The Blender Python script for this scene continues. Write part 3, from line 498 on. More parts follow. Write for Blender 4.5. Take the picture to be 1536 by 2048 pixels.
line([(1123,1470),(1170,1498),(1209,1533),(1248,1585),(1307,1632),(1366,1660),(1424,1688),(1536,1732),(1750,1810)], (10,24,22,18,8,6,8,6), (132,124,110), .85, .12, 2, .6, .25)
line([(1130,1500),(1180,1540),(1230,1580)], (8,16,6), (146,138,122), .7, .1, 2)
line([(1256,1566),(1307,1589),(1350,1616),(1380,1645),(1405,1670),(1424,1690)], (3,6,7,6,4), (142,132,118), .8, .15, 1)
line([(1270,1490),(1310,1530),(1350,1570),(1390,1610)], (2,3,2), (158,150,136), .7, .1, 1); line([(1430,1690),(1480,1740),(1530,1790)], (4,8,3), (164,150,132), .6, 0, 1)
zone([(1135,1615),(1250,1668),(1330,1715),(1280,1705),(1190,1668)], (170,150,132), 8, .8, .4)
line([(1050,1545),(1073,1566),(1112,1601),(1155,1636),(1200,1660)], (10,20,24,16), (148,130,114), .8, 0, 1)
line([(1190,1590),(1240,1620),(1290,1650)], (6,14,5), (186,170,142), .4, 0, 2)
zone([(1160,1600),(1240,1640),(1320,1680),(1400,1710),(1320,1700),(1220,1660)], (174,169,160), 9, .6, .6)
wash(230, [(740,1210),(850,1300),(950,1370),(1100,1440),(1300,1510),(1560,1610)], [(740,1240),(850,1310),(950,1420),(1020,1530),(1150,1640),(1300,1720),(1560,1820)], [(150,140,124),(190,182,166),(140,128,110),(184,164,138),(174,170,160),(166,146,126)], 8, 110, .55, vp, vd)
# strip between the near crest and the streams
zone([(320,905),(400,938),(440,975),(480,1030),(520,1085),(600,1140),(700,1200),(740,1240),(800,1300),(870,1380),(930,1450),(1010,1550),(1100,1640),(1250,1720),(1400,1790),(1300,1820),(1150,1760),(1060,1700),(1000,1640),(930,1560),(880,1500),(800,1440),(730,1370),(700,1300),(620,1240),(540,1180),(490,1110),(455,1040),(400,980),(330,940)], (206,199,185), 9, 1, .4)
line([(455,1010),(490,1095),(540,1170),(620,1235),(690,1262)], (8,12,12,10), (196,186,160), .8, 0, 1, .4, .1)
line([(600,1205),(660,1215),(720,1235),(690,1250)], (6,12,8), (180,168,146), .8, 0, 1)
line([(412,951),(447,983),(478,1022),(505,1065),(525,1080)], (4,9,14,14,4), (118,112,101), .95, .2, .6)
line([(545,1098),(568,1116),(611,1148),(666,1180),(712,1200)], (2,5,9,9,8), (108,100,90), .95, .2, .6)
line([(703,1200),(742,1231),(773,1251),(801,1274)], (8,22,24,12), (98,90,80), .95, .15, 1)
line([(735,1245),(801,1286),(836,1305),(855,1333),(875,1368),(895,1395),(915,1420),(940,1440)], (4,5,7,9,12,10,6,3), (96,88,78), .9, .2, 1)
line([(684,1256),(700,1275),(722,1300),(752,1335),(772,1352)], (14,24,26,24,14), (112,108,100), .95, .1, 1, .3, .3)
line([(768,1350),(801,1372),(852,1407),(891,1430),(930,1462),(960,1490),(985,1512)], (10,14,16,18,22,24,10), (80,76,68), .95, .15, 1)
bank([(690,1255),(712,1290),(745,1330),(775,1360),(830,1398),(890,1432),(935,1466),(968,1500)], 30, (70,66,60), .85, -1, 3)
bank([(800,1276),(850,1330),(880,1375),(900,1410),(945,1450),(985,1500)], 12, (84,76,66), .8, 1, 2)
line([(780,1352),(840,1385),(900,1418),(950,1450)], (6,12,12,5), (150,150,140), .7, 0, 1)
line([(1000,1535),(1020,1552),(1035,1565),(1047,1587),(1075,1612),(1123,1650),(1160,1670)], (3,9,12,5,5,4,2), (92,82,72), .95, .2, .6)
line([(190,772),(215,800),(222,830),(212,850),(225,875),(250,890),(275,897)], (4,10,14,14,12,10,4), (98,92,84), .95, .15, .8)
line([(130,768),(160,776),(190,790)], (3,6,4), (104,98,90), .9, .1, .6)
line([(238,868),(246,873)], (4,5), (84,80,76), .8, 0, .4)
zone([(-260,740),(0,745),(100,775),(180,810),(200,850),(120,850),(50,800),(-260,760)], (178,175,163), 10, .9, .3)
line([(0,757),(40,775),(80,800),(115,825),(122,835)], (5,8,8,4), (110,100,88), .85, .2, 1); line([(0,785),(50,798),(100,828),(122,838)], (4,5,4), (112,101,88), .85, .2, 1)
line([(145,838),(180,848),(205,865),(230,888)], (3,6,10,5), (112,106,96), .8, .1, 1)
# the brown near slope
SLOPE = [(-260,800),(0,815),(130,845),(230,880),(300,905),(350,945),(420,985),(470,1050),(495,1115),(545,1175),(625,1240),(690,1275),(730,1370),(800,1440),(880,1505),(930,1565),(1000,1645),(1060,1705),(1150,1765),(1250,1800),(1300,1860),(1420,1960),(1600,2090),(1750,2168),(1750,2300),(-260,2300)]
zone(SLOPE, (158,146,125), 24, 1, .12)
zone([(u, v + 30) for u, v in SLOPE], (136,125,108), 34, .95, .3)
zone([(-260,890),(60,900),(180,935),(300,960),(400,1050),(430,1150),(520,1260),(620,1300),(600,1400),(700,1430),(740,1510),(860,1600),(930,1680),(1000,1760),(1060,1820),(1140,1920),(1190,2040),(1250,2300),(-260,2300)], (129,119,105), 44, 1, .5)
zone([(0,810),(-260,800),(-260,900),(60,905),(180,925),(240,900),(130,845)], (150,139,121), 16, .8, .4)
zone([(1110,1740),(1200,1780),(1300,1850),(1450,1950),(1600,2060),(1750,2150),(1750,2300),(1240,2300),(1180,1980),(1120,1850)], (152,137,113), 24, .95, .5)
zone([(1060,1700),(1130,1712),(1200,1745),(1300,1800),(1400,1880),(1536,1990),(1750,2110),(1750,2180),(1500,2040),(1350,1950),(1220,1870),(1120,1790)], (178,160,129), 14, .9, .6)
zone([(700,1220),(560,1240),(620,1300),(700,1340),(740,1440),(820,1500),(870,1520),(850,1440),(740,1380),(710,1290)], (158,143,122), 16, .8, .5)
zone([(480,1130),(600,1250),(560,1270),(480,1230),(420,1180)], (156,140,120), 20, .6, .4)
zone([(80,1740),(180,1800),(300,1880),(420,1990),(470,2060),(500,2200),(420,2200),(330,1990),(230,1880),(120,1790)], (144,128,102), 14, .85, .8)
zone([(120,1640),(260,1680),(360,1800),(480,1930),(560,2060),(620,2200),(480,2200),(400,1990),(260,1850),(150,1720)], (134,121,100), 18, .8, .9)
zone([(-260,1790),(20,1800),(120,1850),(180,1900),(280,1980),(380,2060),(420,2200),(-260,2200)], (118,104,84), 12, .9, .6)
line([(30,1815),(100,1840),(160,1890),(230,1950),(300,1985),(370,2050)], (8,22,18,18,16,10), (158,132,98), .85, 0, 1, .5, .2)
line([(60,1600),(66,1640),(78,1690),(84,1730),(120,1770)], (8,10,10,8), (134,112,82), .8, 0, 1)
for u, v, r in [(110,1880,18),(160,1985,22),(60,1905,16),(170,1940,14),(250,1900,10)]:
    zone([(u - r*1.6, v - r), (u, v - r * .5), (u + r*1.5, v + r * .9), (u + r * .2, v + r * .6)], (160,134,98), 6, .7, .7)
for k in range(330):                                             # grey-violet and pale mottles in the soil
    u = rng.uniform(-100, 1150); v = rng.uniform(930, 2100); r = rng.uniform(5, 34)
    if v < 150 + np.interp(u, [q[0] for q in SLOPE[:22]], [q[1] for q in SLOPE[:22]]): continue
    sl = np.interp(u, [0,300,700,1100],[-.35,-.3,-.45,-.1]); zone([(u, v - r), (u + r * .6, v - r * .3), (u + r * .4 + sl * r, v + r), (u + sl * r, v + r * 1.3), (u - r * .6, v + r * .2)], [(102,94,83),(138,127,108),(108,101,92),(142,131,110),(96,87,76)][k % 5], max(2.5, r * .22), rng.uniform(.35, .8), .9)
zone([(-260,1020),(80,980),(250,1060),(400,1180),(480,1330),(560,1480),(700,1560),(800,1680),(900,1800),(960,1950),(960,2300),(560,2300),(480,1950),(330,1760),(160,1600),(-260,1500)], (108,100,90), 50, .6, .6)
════
» Exercise description
Out of the material above, gather each line where "bank" appears.

» Exercise output
bank([(690,1255),(712,1290),(745,1330),(775,1360),(830,1398),(890,1432),(935,1466),(968,1500)], 30, (70,66,60), .85, -1, 3)
bank([(800,1276),(850,1330),(880,1375),(900,1410),(945,1450),(985,1500)], 12, (84,76,66), .8, 1, 2)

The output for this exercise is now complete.